To me, this hole does constitute a type safety hole. "Type safety" is not just the ability to prevent data structures from being modified outside of your language. It is the ability to preserve the invariants of the language. Put as precisely as I can, "type safety" is the property of a language, in which the language defines its type system / operations / invariants, and that the language controls the mapping from those language semantics to the underlying machine representation. That is why, to me, being able to read the machine state (outside of the language) is just as bad as being able to modify the machine state.

I believe many people have the perspective that conserving "type safety" means only preventing modification of machine state outside of language. I think the last 15 years or so of experience with security, in operating systems, browsers, and everything else, shows that being able to access information (that you're not supposed to access) can be just as dangerous as being able to modify information.

Keegan's point about the composition of large, complex systems is very important. Violations of invariants that may seem minor may become major, when combined with other seemingly-minor exploits, or when an attacker manipulates a "minor" exploit (such as reading dirty memory) in order to read a very juicy piece of information.

It is not important that this involves I/O. What's important is trusted system code (code within an "unsafe" block) is relying on untrusted user code (any implementation of the Reader trait) in order to maintain the invariant of type safety.

It may be possible to have some cake and eat some. It may be possible to have Rust provide efficient unsafe implementations of Reader, which cannot be abused by user code (i.e. have no extension points), while at the same time providing less-efficient extensible implementations which guarantee that the buffer is zeroed.

I would be extremely cautious about trading away a profound safety invariant for a small, quantitative gain in performance.

On Fri, Feb 13, 2015 at 10:18 AM, Keegan McAllister < notifications@github.com> wrote:

But a read implementation doesn't read from the buffer, it writes into it. It would have to be very inept indeed to read from the buffer.
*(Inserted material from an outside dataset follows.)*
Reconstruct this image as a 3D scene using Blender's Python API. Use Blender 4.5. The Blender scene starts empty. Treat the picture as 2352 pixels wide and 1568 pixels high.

No, it would just have to be a large software system with many components that interact in unanticipated ways. A read implementation could transitively invoke thousands of lines of code...

— Reply to this email directly or view it on GitHub https://github.com/rust-lang/rust/issues/20314#issuecomment-74299941.

huonw commented 9 years ago

I think it's worth noting that this behaviour can be replicated in "user-space" by just reusing a fixed length buffer several times without zeroing in between (e.g. there was a recent blog post that described itself as demonstrating heartbleed in Rust by doing that sort of thing). Of course, it's definitely not as insidious as using uninit memory, since its relatively obvious from the source, while implicitly reusing an old allocation is very subtle and non-local.